Qui l’eut cru ? Dans ce contexte de transition où les autorités militaires du CNSP s’arcboutent à gérer avec parcimonie les maigres ressources financières d’un pays sous embargo, qui pouvait penser qu’un responsable ministériel se permettrait de se rendre coupable de détournement ? Il faut de l’audace. Mais depuis la mise en place du gouvernement en août 2023, certains milieux n’ont pas manqué de s’interroger sur la justesse du choix de porter Barké à la tête de trois portefeuilles ministériels, à savoir l’Énergie, le Pétrole et les Mines. C’est peut-être un peu alerté sur la situation, que le CNSP, par un réaménagement ministériel, va le délester du portefeuille de l’Énergie et celui des Mines confiés à deux nouveaux ministres qui ont fait leur entrée dans le gouvernement.

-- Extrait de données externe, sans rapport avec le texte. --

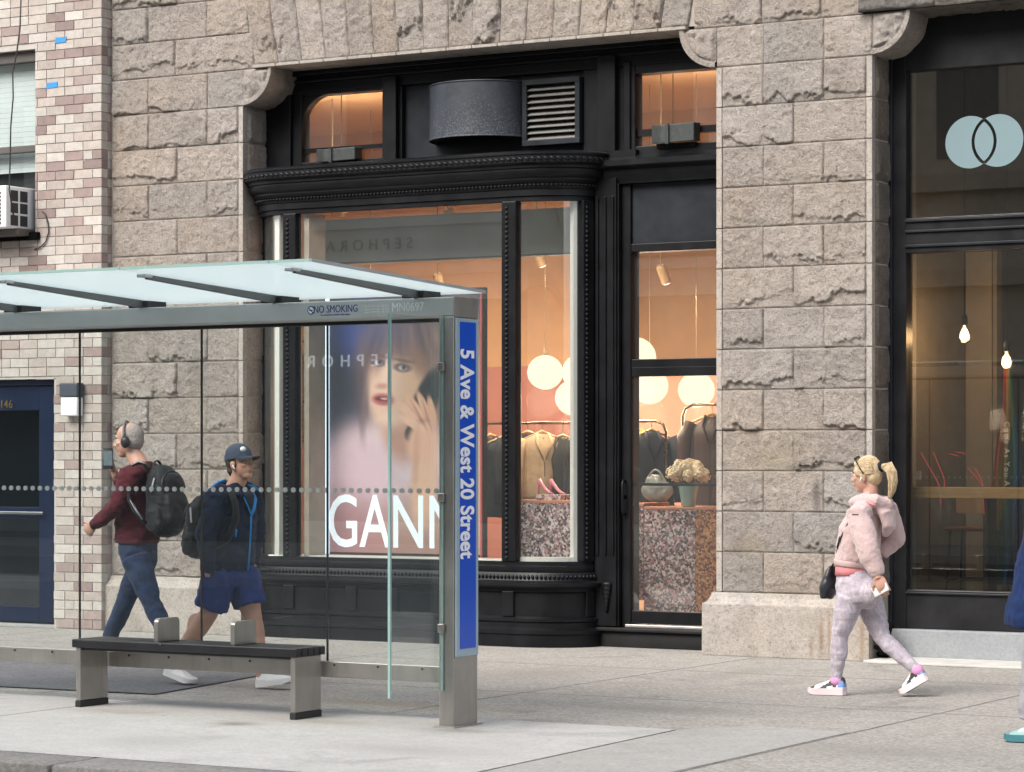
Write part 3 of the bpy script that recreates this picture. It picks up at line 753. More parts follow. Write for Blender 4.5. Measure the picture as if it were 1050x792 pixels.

Si aujourd’hui ces soupçons de malversations se confirmaient, ils vont confirmer par le même coup, la réputation de Moustapha Barké, les « affaires ». Le culot ou l’audace dans les malversations, le désormais ancien ministre du pétrole n’en manque pas. Depuis le premier mandat de l’ancien Président Tandja et à travers différentes administrations, le nom de Moustapha Barké est apparu sur toutes les commissions d’assainissement et de lutte contre la délinquance financière.

A 11 mois seulement de son passage dans le gouvernement d’une transition militaire très rigoriste, il s’est retrouvé au centre d’un vaste réseau d’affaires. Quel aurait été le sort des ressources financières du Niger si son équipe est arrivée au pouvoir en 2021, alors qu’il était le Directeur national de campagne de l’Alliance Lumana-RDR/Tchanji?